When evangelical and conservative churches ordain women as preachers and elders, one reason will be books such as this one. Ruth Tucker makes every effort to avoid the radical extremes of feminism and persuasively argues for full equality of men and women. For her, full equality means especially two things: women in every office that is open to men in the church and stripping husbands of authority over their wives in marriage. She has a passion for the cause: …”we must seriously address the women’s issue.
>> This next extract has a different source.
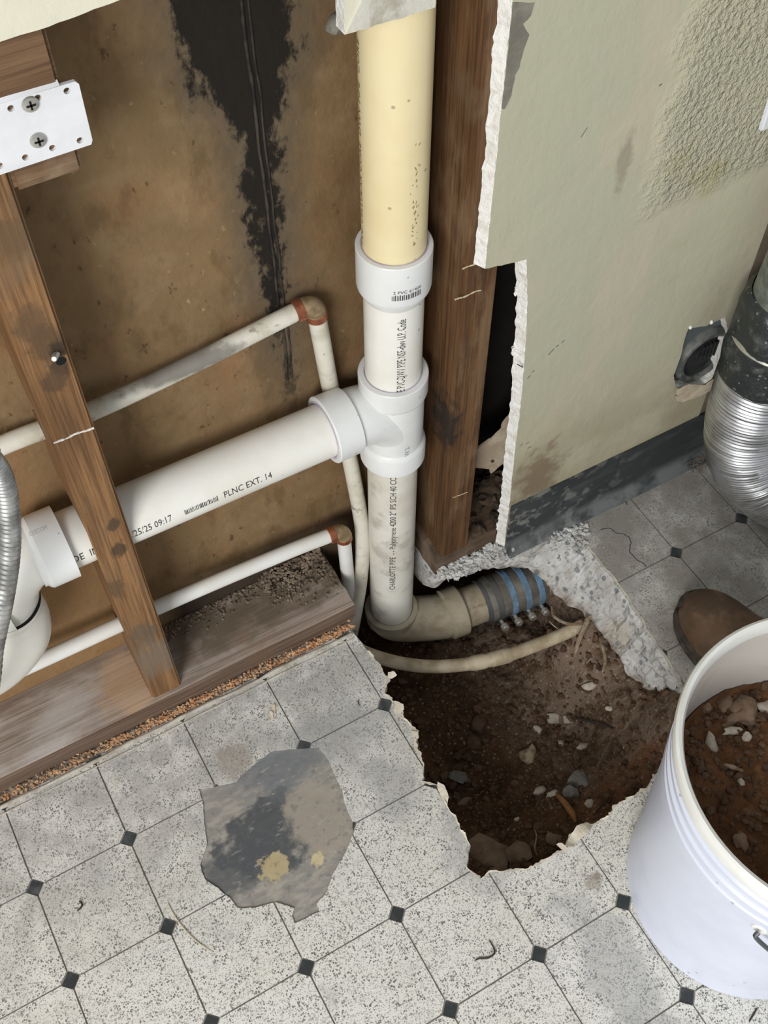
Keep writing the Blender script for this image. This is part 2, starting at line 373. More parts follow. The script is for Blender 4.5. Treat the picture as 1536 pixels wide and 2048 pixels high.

Indeed, this is one of the most critical issues that confront the church today” (p. 10).
Women in the Maze takes the reader through all the areas of the feminist debate: the implications for the doctrine of God;’ the issue of headship at creation; patriarchy in the Old Testament; the teaching of the New Testament, including exegesis of the crucial passages; church history; and contemporary issues.
Like its cause, the book founders on one stubborn fact: Scripture forbids female officebearers’ in the New Testament church and requires the husband’s authority in marriage and the family. I Timothy 2, 3 is decisive on the issue of female ministers and elders; Ephesians 5:22-33 is conclusive on the issue of the wife’s being under her husbands authority in marriage.
There are two ways for “evangelical feminists” to resist the authority of God the Holy Spirit speaking in these passages. One is to charge the apostle with being mistaken, as a child of his time. This was the way chosen by Fuller Seminary’s Paul K. Jewett. Ruth Tucker chooses the second way of resistance. Professing allegiance to inspiration in the passages, she explains away the clear, obvious meaning with appeal to “hermeneutics.”
Tucker’s “interpretation” of I Timothy 2, 3 (pp. 112ff.) and of Ephesians 5:22-33 (pp. 126ff.) is pathetic. I Timothy2:12 is said to mean that Paul temporarily forbade the women of the congregation to teach until they had learned more about the faith. When this had happened, he gladly suffered women to teach. His prohibition against the woman’s “usurping authority” over the man in church was merely directed against her “domineering.” As long as the woman would rule the man in the right way, the apostle had no objection. Headship in Ephesians 5 does not refer to authority at all. The husband is head of his wife only as her source. Besides, Tucker assures us, marriage has greatly changed since Paul’s day.
When a feminist exegete will show me that a headship that is comparable to Christ’s headship over the church (Eph. 5:23) and that demands subjection (v. 24) and reverence (v. 33) is, nevertheless, devoid of authority, I will begin to consider taking the feminist position seriously. When this exegete demonstrates that it is possible in Ephesians 5:22ff. To strip the husband’s headship of all authority without robbing Jesus Christ of His authority over the church, and every member of the church, I will consider becoming a feminist myself.
As Ruth Tucker’s high-handed, or cavalier, treatment of Holy Scripture indicates, it is impossible for anyone to be a moderate feminist. The movement is, essentially, a radical deviation from biblical Christianity. Despite her efforts to distance herself from her extremist sisters (and brothers), Tucker admits that she does not think it sinful to address God as “Mother”; alleges that the God who bars women from office only because of gender is a “chauvinist,” that is, a sinner; and advocates a new view of the Christian family in which it is not the calling of the wife and mother to be a worker at home.
I recommend this book to our readers on the principle, Know the enemy.”